* BEGIN INFORMATION SUPPLIED *

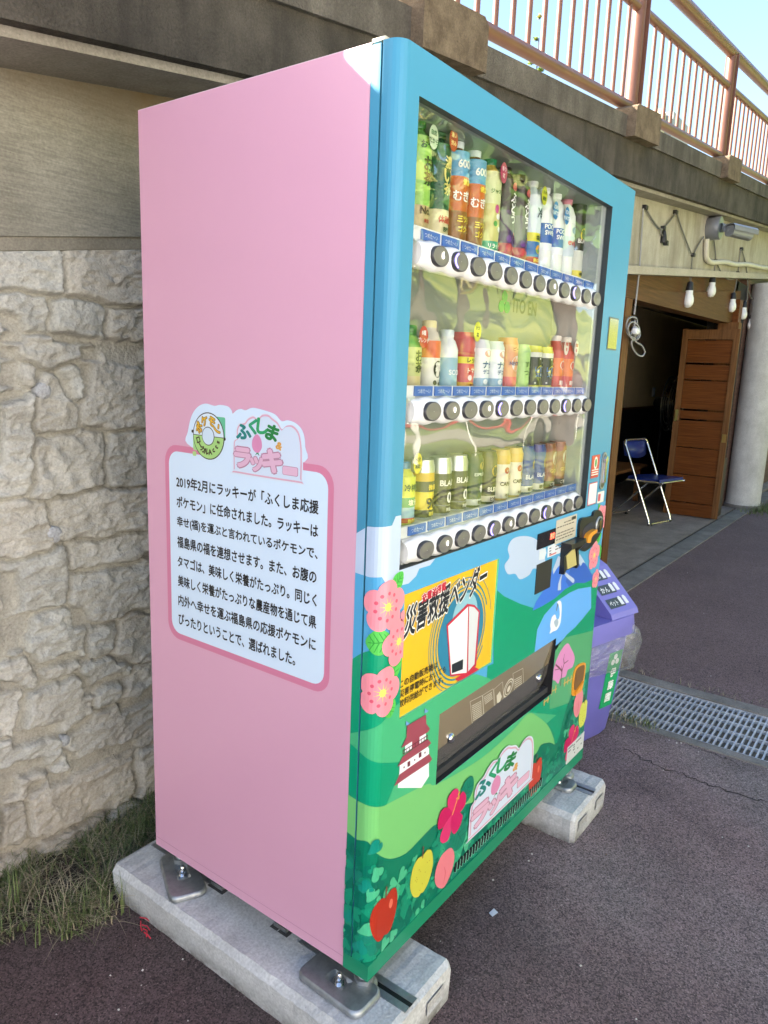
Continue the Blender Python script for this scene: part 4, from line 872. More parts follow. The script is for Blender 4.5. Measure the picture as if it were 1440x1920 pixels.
def fruit(c, rx, rz, col_, k, kind, tilt=0):
    art(pr, smooth_poly([(c[0]+rx*x*math.cos(tilt)-rz*y*math.sin(tilt), c[1]+rx*x*math.sin(tilt)+rz*y*math.cos(tilt)) for x, y in {'apple': ((0,.86),(.35,1),(.8,.9),(1,.35),(.9,-.3),(.6,-.85),(.25,-1),(0,-.9),(-.25,-1),(-.6,-.85),(-.9,-.3),(-1,.35),(-.8,.9),(-.35,1)), 'pear': ((0,.92),(.4,1),(.8,.75),(.98,.2),(.92,-.3),(.6,-.8),(.2,-1),(0,-.94),(-.2,-1),(-.6,-.8),(-.92,-.3),(-.98,.2),(-.8,.75),(-.4,1)), 'peach': ((0,1),(.55,.9),(.95,.4),(.95,-.2),(.6,-.75),(.05,-1.05),(-.55,-.75),(-.95,-.2),(-.95,.4),(-.55,.9))}[kind]], 3), vinyl(col_), k)
    if kind == 'pear':
        rp = random.Random(int(c[0]*1000))
        for _ in range(12):
            a, q_ = rp.uniform(0, 6.3), rp.uniform(.2, .75); art(pr, circ(c[0]+rx*q_*math.cos(a), c[1]+rz*q_*math.sin(a), .0017, 8), vinyl('#b09a30'), k+.5)
    if kind != 'peach': art(pr, [(c[0]-.002, c[1]+rz*.8), (c[0]+.002, c[1]+rz*.8), (c[0]+.004, c[1]+rz*1.35), (c[0]-.001, c[1]+rz*1.38)], vinyl('#7a5038'), k+.6)
    else: art(pr, smooth_poly([(c[0]-rx*.1,c[1]-rz*.9),(c[0]+rx*.15,c[1]-rz*.3),(c[0]-rx*.1,c[1]+rz*.2),(c[0]+rx*.05,c[1]-rz*.3)], 4), vinyl('#d8606c'), k+.5)
    if kind == 'apple': art(pr, circ(c[0]+rx*.45, c[1]+rz*.35, rx*.16, 14, rz*.22), vinyl('#e8735a'), k+.5)
fruit(DP(719,1716), .043, .050, '#b5341f', 17, 'apple'); fruit(DP(788,1638), .046, .050, '#cfcb45', 17, 'pear'); fruit(DP(831,1628), .043, .047, '#e8808a', 17, 'peach')
fruit(DP(1001,1457), .042, .052, '#c8402a', 17, 'apple'); fruit(DP(1082,1318), .038, .045, '#e88a94', 16, 'peach'); fruit(DP(1091,1338), .036, .044, '#d8dc58', 17, 'pear')
pr.build('door_print', vm)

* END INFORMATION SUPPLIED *

WHAT IS REQUIRED
Take the listing above and print it exactly, apart from the pictures.

IN RESPONSE
Continue the Blender Python script for this scene: part 4, from line 872. More parts follow. The script is for Blender 4.5. Measure the picture as if it were 1440x1920 pixels.
def fruit(c, rx, rz, col_, k, kind, tilt=0):
    art(pr, smooth_poly([(c[0]+rx*x*math.cos(tilt)-rz*y*math.sin(tilt), c[1]+rx*x*math.sin(tilt)+rz*y*math.cos(tilt)) for x, y in {'apple': ((0,.86),(.35,1),(.8,.9),(1,.35),(.9,-.3),(.6,-.85),(.25,-1),(0,-.9),(-.25,-1),(-.6,-.85),(-.9,-.3),(-1,.35),(-.8,.9),(-.35,1)), 'pear': ((0,.92),(.4,1),(.8,.75),(.98,.2),(.92,-.3),(.6,-.8),(.2,-1),(0,-.94),(-.2,-1),(-.6,-.8),(-.92,-.3),(-.98,.2),(-.8,.75),(-.4,1)), 'peach': ((0,1),(.55,.9),(.95,.4),(.95,-.2),(.6,-.75),(.05,-1.05),(-.55,-.75),(-.95,-.2),(-.95,.4),(-.55,.9))}[kind]], 3), vinyl(col_), k)
    if kind == 'pear':
        rp = random.Random(int(c[0]*1000))
        for _ in range(12):
            a, q_ = rp.uniform(0, 6.3), rp.uniform(.2, .75); art(pr, circ(c[0]+rx*q_*math.cos(a), c[1]+rz*q_*math.sin(a), .0017, 8), vinyl('#b09a30'), k+.5)
    if kind != 'peach': art(pr, [(c[0]-.002, c[1]+rz*.8), (c[0]+.002, c[1]+rz*.8), (c[0]+.004, c[1]+rz*1.35), (c[0]-.001, c[1]+rz*1.38)], vinyl('#7a5038'), k+.6)
    else: art(pr, smooth_poly([(c[0]-rx*.1,c[1]-rz*.9),(c[0]+rx*.15,c[1]-rz*.3),(c[0]-rx*.1,c[1]+rz*.2),(c[0]+rx*.05,c[1]-rz*.3)], 4), vinyl('#d8606c'), k+.5)
    if kind == 'apple': art(pr, circ(c[0]+rx*.45, c[1]+rz*.35, rx*.16, 14, rz*.22), vinyl('#e8735a'), k+.5)
fruit(DP(719,1716), .043, .050, '#b5341f', 17, 'apple'); fruit(DP(788,1638), .046, .050, '#cfcb45', 17, 'pear'); fruit(DP(831,1628), .043, .047, '#e8808a', 17, 'peach')
fruit(DP(1001,1457), .042, .052, '#c8402a', 17, 'apple'); fruit(DP(1082,1318), .038, .045, '#e88a94', 16, 'peach'); fruit(DP(1091,1338), .036, .044, '#d8dc58', 17, 'pear')
pr.build('door_print', vm)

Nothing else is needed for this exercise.